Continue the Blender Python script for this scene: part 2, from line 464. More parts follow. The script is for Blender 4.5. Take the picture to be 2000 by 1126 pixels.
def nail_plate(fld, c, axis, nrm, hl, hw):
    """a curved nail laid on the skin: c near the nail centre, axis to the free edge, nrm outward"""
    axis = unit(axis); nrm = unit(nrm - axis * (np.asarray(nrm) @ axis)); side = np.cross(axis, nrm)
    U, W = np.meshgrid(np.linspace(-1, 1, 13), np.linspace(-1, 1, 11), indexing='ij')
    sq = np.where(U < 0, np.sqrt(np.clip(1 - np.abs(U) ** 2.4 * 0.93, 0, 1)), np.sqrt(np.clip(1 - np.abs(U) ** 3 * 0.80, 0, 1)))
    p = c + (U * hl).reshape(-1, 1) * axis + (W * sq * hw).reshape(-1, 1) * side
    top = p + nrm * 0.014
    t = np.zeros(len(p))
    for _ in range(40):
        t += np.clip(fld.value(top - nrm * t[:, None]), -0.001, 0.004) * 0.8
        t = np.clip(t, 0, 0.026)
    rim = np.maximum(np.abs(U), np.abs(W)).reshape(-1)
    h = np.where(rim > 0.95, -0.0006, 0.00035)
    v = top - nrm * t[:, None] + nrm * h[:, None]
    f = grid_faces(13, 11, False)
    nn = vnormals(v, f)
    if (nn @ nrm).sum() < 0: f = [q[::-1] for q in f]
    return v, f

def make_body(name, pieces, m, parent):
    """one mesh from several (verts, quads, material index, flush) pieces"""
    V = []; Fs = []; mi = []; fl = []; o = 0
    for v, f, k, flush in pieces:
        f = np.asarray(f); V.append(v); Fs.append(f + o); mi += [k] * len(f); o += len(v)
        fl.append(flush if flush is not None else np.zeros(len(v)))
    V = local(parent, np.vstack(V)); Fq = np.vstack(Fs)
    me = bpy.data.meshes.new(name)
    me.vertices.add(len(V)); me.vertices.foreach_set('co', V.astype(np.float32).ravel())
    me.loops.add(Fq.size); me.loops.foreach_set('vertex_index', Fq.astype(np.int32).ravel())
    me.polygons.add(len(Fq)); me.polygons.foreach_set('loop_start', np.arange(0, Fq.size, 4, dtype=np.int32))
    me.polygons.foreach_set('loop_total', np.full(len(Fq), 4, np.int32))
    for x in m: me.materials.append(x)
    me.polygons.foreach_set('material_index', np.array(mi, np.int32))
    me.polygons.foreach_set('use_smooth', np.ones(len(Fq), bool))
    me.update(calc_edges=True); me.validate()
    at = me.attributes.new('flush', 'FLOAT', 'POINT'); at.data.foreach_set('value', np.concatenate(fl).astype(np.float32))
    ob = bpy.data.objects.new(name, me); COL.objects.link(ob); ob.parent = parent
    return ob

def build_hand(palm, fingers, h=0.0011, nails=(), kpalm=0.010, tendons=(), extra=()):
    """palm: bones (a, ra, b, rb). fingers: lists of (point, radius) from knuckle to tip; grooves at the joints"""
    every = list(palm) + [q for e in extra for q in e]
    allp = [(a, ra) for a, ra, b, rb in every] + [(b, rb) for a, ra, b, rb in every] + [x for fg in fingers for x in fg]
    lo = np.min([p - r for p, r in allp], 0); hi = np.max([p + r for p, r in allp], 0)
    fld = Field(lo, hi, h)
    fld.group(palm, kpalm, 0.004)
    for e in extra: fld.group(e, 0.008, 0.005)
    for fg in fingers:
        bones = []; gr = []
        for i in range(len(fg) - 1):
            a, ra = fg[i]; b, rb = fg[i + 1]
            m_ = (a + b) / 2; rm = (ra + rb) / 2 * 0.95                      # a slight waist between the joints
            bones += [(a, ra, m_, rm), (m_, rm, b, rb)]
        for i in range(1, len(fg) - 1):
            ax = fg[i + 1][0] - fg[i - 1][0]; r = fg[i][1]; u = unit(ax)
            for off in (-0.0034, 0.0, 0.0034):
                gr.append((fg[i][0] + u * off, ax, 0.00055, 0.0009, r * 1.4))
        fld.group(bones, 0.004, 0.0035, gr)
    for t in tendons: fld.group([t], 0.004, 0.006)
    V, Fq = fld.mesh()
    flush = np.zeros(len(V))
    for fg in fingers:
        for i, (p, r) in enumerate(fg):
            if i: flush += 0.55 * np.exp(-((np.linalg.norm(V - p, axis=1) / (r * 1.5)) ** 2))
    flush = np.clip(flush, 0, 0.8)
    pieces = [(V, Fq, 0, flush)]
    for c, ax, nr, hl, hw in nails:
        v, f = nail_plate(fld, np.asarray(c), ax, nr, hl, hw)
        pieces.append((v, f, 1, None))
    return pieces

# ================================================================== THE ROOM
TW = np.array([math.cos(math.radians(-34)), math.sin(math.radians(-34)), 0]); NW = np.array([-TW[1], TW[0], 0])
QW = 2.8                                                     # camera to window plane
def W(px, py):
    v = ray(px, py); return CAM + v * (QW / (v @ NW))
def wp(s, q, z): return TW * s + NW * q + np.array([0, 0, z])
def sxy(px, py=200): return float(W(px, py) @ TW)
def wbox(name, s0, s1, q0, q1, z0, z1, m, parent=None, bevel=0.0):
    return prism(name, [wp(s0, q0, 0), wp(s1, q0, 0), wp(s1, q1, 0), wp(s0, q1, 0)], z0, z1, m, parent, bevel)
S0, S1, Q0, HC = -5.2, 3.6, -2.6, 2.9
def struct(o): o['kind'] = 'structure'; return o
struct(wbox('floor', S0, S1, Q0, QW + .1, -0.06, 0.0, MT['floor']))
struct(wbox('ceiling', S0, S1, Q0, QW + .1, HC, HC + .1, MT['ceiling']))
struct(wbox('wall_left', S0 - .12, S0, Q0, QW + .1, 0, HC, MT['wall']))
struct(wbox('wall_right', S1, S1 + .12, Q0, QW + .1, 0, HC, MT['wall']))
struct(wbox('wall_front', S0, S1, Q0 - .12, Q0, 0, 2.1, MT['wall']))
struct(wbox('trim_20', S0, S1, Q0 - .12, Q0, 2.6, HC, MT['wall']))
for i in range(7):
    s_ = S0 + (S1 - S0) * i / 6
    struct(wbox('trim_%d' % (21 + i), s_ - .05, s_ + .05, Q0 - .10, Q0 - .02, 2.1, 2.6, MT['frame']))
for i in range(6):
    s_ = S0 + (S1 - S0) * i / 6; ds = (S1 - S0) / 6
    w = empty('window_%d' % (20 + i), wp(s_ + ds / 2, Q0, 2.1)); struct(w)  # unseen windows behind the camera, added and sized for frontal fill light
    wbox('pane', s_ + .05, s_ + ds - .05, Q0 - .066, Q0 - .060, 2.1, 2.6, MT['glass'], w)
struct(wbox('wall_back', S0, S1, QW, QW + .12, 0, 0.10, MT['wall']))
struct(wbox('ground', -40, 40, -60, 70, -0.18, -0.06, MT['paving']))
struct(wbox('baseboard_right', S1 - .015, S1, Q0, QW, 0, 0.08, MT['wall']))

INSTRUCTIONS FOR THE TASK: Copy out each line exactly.

RESPONSE:
Continue the Blender Python script for this scene: part 2, from line 464. More parts follow. The script is for Blender 4.5. Take the picture to be 2000 by 1126 pixels.
def nail_plate(fld, c, axis, nrm, hl, hw):
    """a curved nail laid on the skin: c near the nail centre, axis to the free edge, nrm outward"""
    axis = unit(axis); nrm = unit(nrm - axis * (np.asarray(nrm) @ axis)); side = np.cross(axis, nrm)
    U, W = np.meshgrid(np.linspace(-1, 1, 13), np.linspace(-1, 1, 11), indexing='ij')
    sq = np.where(U < 0, np.sqrt(np.clip(1 - np.abs(U) ** 2.4 * 0.93, 0, 1)), np.sqrt(np.clip(1 - np.abs(U) ** 3 * 0.80, 0, 1)))
    p = c + (U * hl).reshape(-1, 1) * axis + (W * sq * hw).reshape(-1, 1) * side
    top = p + nrm * 0.014
    t = np.zeros(len(p))
    for _ in range(40):
        t += np.clip(fld.value(top - nrm * t[:, None]), -0.001, 0.004) * 0.8
        t = np.clip(t, 0, 0.026)
    rim = np.maximum(np.abs(U), np.abs(W)).reshape(-1)
    h = np.where(rim > 0.95, -0.0006, 0.00035)
    v = top - nrm * t[:, None] + nrm * h[:, None]
    f = grid_faces(13, 11, False)
    nn = vnormals(v, f)
    if (nn @ nrm).sum() < 0: f = [q[::-1] for q in f]
    return v, f

def make_body(name, pieces, m, parent):
    """one mesh from several (verts, quads, material index, flush) pieces"""
    V = []; Fs = []; mi = []; fl = []; o = 0
    for v, f, k, flush in pieces:
        f = np.asarray(f); V.append(v); Fs.append(f + o); mi += [k] * len(f); o += len(v)
        fl.append(flush if flush is not None else np.zeros(len(v)))
    V = local(parent, np.vstack(V)); Fq = np.vstack(Fs)
    me = bpy.data.meshes.new(name)
    me.vertices.add(len(V)); me.vertices.foreach_set('co', V.astype(np.float32).ravel())
    me.loops.add(Fq.size); me.loops.foreach_set('vertex_index', Fq.astype(np.int32).ravel())
    me.polygons.add(len(Fq)); me.polygons.foreach_set('loop_start', np.arange(0, Fq.size, 4, dtype=np.int32))
    me.polygons.foreach_set('loop_total', np.full(len(Fq), 4, np.int32))
    for x in m: me.materials.append(x)
    me.polygons.foreach_set('material_index', np.array(mi, np.int32))
    me.polygons.foreach_set('use_smooth', np.ones(len(Fq), bool))
    me.update(calc_edges=True); me.validate()
    at = me.attributes.new('flush', 'FLOAT', 'POINT'); at.data.foreach_set('value', np.concatenate(fl).astype(np.float32))
    ob = bpy.data.objects.new(name, me); COL.objects.link(ob); ob.parent = parent
    return ob

def build_hand(palm, fingers, h=0.0011, nails=(), kpalm=0.010, tendons=(), extra=()):
    """palm: bones (a, ra, b, rb). fingers: lists of (point, radius) from knuckle to tip; grooves at the joints"""
    every = list(palm) + [q for e in extra for q in e]
    allp = [(a, ra) for a, ra, b, rb in every] + [(b, rb) for a, ra, b, rb in every] + [x for fg in fingers for x in fg]
    lo = np.min([p - r for p, r in allp], 0); hi = np.max([p + r for p, r in allp], 0)
    fld = Field(lo, hi, h)
    fld.group(palm, kpalm, 0.004)
    for e in extra: fld.group(e, 0.008, 0.005)
    for fg in fingers:
        bones = []; gr = []
        for i in range(len(fg) - 1):
            a, ra = fg[i]; b, rb = fg[i + 1]
            m_ = (a + b) / 2; rm = (ra + rb) / 2 * 0.95                      # a slight waist between the joints
            bones += [(a, ra, m_, rm), (m_, rm, b, rb)]
        for i in range(1, len(fg) - 1):
            ax = fg[i + 1][0] - fg[i - 1][0]; r = fg[i][1]; u = unit(ax)
            for off in (-0.0034, 0.0, 0.0034):
                gr.append((fg[i][0] + u * off, ax, 0.00055, 0.0009, r * 1.4))
        fld.group(bones, 0.004, 0.0035, gr)
    for t in tendons: fld.group([t], 0.004, 0.006)
    V, Fq = fld.mesh()
    flush = np.zeros(len(V))
    for fg in fingers:
        for i, (p, r) in enumerate(fg):
            if i: flush += 0.55 * np.exp(-((np.linalg.norm(V - p, axis=1) / (r * 1.5)) ** 2))
    flush = np.clip(flush, 0, 0.8)
    pieces = [(V, Fq, 0, flush)]
    for c, ax, nr, hl, hw in nails:
        v, f = nail_plate(fld, np.asarray(c), ax, nr, hl, hw)
        pieces.append((v, f, 1, None))
    return pieces

# ================================================================== THE ROOM
TW = np.array([math.cos(math.radians(-34)), math.sin(math.radians(-34)), 0]); NW = np.array([-TW[1], TW[0], 0])
QW = 2.8                                                     # camera to window plane
def W(px, py):
    v = ray(px, py); return CAM + v * (QW / (v @ NW))
def wp(s, q, z): return TW * s + NW * q + np.array([0, 0, z])
def sxy(px, py=200): return float(W(px, py) @ TW)
def wbox(name, s0, s1, q0, q1, z0, z1, m, parent=None, bevel=0.0):
    return prism(name, [wp(s0, q0, 0), wp(s1, q0, 0), wp(s1, q1, 0), wp(s0, q1, 0)], z0, z1, m, parent, bevel)
S0, S1, Q0, HC = -5.2, 3.6, -2.6, 2.9
def struct(o): o['kind'] = 'structure'; return o
struct(wbox('floor', S0, S1, Q0, QW + .1, -0.06, 0.0, MT['floor']))
struct(wbox('ceiling', S0, S1, Q0, QW + .1, HC, HC + .1, MT['ceiling']))
struct(wbox('wall_left', S0 - .12, S0, Q0, QW + .1, 0, HC, MT['wall']))
struct(wbox('wall_right', S1, S1 + .12, Q0, QW + .1, 0, HC, MT['wall']))
struct(wbox('wall_front', S0, S1, Q0 - .12, Q0, 0, 2.1, MT['wall']))
struct(wbox('trim_20', S0, S1, Q0 - .12, Q0, 2.6, HC, MT['wall']))
for i in range(7):
    s_ = S0 + (S1 - S0) * i / 6
    struct(wbox('trim_%d' % (21 + i), s_ - .05, s_ + .05, Q0 - .10, Q0 - .02, 2.1, 2.6, MT['frame']))
for i in range(6):
    s_ = S0 + (S1 - S0) * i / 6; ds = (S1 - S0) / 6
    w = empty('window_%d' % (20 + i), wp(s_ + ds / 2, Q0, 2.1)); struct(w)  # unseen windows behind the camera, added and sized for frontal fill light
    wbox('pane', s_ + .05, s_ + ds - .05, Q0 - .066, Q0 - .060, 2.1, 2.6, MT['glass'], w)
struct(wbox('wall_back', S0, S1, QW, QW + .12, 0, 0.10, MT['wall']))
struct(wbox('ground', -40, 40, -60, 70, -0.18, -0.06, MT['paving']))
struct(wbox('baseboard_right', S1 - .015, S1, Q0, QW, 0, 0.08, MT['wall']))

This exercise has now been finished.